- LISTING -
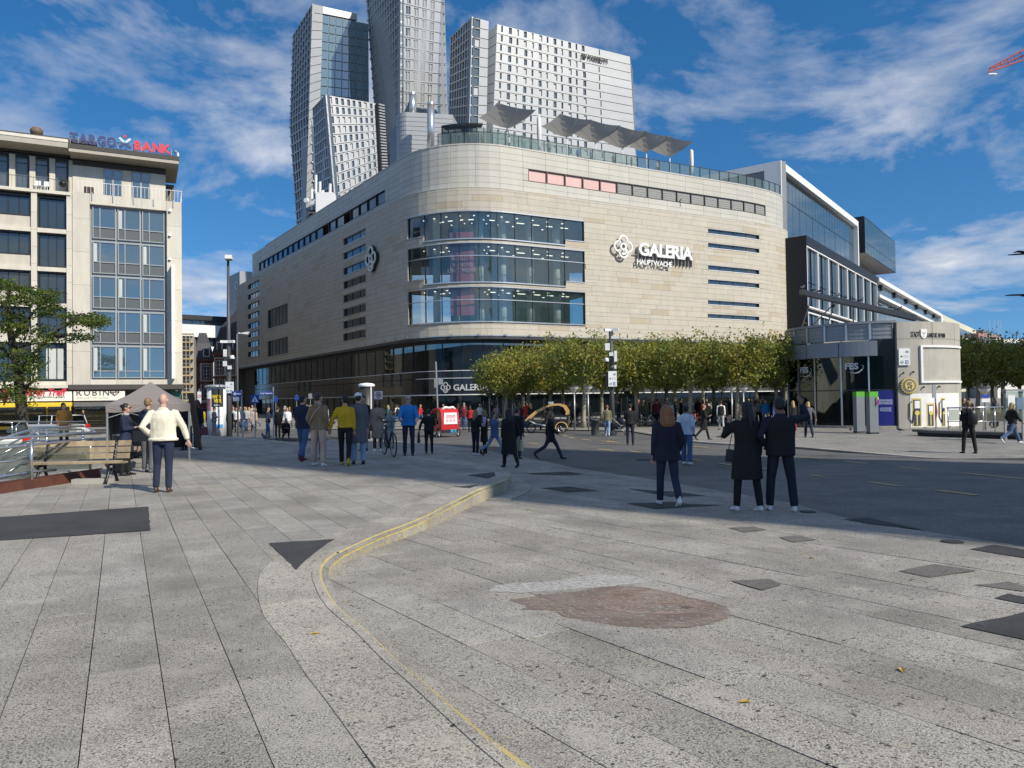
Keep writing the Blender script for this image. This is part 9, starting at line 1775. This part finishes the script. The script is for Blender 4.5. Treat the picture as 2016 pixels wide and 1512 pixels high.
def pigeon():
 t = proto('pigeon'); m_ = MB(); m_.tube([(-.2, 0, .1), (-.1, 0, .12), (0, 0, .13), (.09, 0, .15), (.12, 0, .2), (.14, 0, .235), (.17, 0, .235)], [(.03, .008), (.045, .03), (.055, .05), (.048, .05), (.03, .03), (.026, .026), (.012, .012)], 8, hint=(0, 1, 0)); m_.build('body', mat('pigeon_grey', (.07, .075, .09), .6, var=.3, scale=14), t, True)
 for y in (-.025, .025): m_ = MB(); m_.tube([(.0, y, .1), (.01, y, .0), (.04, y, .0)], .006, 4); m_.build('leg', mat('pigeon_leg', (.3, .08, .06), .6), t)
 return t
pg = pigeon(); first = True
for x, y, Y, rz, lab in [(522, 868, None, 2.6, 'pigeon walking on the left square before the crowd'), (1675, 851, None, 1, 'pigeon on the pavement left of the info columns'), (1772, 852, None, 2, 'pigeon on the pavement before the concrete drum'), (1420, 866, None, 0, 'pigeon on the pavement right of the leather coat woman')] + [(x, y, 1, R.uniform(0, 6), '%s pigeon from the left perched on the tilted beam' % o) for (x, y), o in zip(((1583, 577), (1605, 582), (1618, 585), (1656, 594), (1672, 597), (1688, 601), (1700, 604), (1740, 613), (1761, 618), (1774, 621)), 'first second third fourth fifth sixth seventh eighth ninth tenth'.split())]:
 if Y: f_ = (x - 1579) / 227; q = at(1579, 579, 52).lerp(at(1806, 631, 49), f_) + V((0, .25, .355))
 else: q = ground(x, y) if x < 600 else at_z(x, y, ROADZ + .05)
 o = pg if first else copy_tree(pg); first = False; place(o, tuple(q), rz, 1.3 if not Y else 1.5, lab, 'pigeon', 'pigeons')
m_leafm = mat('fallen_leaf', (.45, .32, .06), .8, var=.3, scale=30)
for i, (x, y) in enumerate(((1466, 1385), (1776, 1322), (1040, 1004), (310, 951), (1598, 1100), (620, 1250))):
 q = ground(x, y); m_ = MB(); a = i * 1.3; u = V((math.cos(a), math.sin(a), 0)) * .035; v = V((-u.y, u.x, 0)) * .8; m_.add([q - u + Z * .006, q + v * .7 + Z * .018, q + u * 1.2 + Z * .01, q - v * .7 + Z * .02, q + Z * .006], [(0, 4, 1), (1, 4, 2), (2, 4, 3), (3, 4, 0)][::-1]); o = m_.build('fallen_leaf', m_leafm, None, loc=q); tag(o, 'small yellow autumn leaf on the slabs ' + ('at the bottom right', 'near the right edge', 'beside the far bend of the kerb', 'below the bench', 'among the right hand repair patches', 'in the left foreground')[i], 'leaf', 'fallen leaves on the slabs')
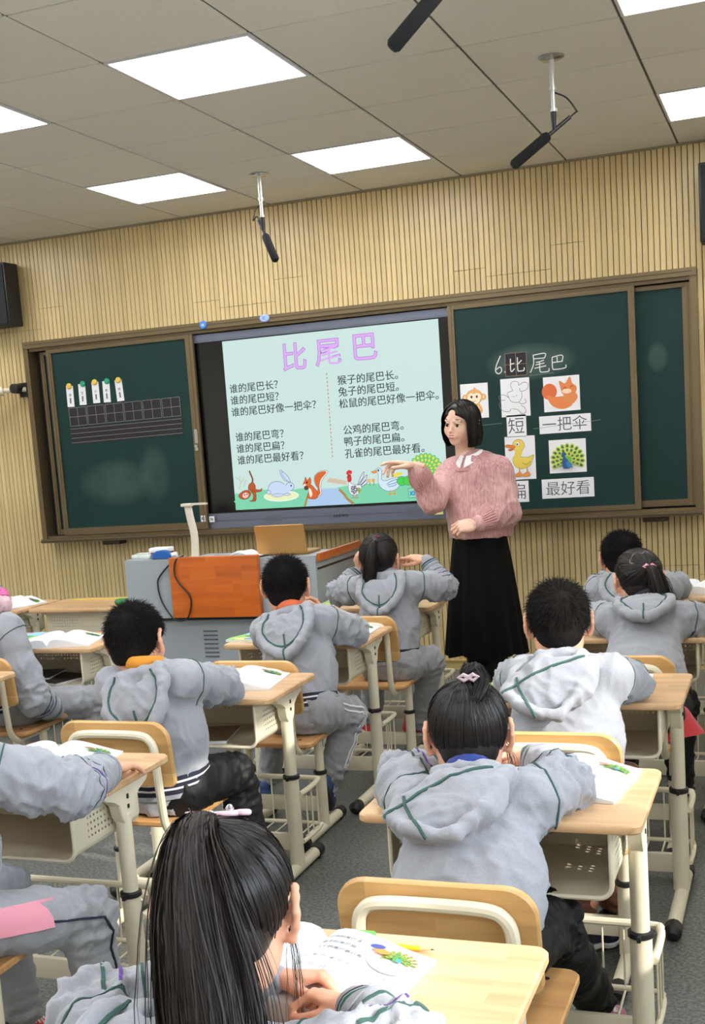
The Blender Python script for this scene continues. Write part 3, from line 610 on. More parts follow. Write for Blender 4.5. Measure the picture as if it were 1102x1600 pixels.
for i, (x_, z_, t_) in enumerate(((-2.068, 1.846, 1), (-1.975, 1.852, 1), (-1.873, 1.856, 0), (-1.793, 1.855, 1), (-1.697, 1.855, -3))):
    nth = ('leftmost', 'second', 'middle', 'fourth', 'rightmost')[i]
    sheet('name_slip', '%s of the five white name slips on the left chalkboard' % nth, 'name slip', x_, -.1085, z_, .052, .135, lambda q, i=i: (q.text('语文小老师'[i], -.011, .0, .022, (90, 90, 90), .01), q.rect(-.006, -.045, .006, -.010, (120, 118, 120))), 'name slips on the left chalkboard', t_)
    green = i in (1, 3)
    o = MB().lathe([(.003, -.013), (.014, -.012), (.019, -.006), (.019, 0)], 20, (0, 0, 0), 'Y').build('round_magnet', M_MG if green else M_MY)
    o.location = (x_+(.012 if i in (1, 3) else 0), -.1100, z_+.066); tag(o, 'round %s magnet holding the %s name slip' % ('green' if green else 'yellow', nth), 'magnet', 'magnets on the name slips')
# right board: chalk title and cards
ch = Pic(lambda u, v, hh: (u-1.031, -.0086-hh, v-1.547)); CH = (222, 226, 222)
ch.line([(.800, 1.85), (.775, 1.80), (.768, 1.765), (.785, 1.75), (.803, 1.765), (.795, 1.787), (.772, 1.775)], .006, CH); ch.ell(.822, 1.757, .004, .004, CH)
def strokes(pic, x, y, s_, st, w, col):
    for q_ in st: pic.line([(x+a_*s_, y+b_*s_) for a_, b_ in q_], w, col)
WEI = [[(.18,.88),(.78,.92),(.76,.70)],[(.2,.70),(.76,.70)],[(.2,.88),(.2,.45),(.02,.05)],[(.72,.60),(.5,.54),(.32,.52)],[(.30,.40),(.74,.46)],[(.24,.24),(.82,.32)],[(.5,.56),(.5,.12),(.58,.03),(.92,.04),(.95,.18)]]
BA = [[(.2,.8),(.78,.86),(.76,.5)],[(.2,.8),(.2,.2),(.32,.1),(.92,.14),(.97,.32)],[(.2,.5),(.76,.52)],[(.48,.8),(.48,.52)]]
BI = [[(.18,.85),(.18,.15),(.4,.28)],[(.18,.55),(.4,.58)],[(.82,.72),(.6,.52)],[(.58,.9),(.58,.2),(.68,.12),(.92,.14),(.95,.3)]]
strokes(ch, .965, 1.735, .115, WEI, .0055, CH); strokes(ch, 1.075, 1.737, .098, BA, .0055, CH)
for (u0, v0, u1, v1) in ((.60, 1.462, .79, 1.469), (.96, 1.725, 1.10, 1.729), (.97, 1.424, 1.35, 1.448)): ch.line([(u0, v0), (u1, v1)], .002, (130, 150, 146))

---

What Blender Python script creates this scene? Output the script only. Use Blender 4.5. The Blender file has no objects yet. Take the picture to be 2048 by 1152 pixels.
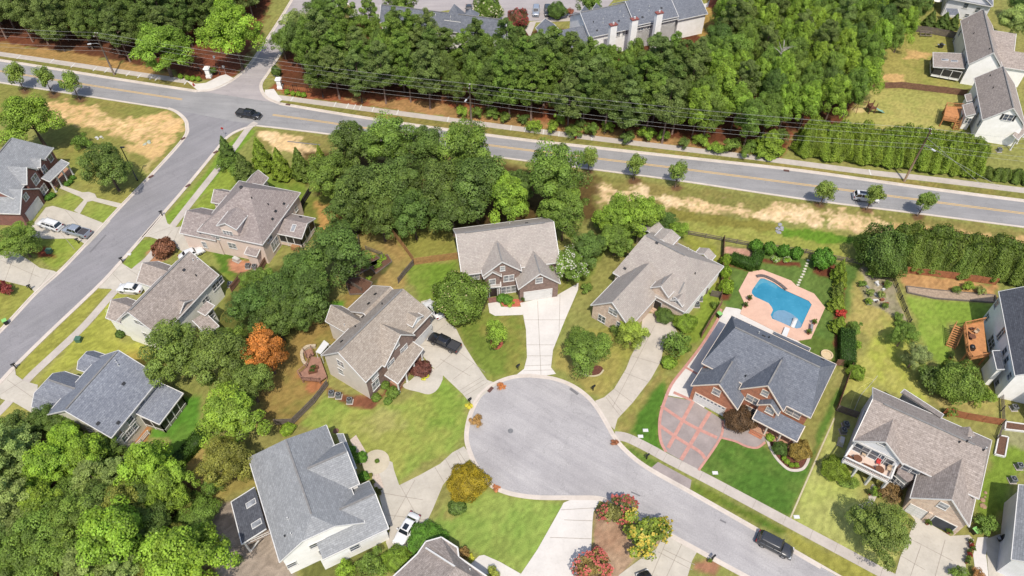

==

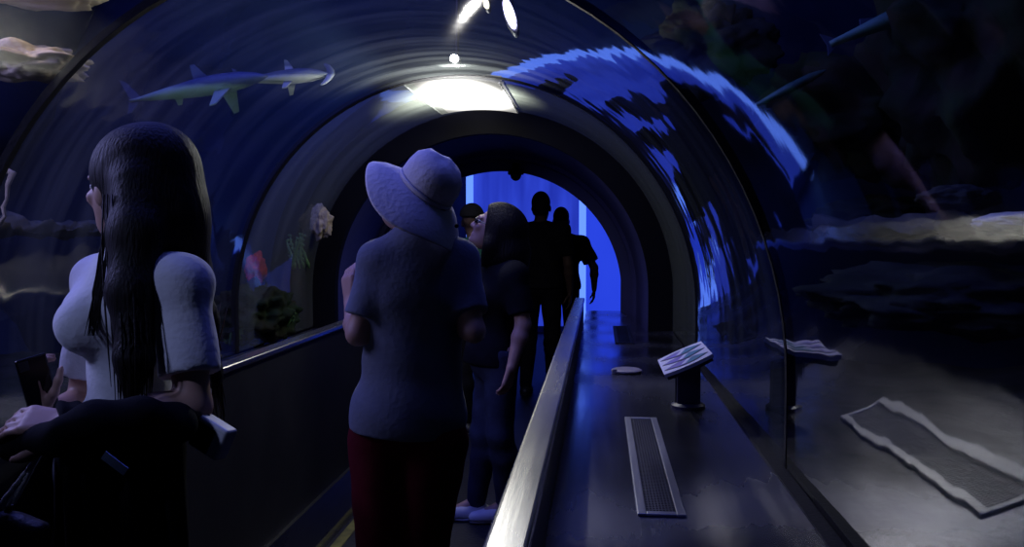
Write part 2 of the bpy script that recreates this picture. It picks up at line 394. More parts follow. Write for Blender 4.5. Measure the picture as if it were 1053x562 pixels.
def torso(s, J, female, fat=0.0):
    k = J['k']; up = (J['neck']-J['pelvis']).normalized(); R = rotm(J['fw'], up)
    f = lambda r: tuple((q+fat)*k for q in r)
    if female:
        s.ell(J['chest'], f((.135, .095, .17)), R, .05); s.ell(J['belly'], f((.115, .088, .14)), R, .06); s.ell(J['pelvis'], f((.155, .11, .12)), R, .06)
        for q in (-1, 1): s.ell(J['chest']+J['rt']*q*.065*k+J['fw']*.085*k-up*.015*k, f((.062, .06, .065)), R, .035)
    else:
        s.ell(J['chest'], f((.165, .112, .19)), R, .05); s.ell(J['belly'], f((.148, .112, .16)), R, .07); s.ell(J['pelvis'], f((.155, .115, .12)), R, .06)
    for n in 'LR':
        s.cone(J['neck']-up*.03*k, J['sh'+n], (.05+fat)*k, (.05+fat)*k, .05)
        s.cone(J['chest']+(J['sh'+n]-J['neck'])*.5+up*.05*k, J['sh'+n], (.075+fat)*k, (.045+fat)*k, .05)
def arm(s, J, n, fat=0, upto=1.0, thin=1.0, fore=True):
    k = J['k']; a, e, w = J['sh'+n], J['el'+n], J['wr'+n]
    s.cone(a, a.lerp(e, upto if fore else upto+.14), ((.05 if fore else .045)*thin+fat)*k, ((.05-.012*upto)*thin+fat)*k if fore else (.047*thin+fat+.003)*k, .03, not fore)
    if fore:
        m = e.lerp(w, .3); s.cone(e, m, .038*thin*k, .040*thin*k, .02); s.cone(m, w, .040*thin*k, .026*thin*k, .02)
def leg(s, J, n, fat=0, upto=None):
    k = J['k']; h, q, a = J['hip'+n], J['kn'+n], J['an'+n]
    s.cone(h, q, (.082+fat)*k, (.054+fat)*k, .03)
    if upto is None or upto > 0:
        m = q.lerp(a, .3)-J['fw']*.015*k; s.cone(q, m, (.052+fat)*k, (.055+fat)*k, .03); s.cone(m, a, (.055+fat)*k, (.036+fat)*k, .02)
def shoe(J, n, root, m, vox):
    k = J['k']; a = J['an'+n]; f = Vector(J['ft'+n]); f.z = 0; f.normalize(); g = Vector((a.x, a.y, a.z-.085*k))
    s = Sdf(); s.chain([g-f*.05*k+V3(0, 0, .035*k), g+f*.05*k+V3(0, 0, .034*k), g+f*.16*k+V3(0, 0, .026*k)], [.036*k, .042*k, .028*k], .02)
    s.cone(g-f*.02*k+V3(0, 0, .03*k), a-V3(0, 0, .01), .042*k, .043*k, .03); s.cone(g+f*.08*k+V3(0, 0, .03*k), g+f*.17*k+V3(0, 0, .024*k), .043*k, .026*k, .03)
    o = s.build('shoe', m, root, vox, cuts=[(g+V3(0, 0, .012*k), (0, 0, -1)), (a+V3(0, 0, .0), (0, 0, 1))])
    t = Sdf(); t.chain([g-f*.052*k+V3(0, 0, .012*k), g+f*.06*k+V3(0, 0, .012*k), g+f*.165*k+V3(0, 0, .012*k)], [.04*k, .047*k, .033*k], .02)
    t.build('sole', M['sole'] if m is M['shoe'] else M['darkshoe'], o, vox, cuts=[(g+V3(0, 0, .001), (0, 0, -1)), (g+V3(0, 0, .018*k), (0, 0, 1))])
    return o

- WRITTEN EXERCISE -
Using the listing above, state the number of lines that hold "were", with no other text.

- EXERCISE RESPONSE -
2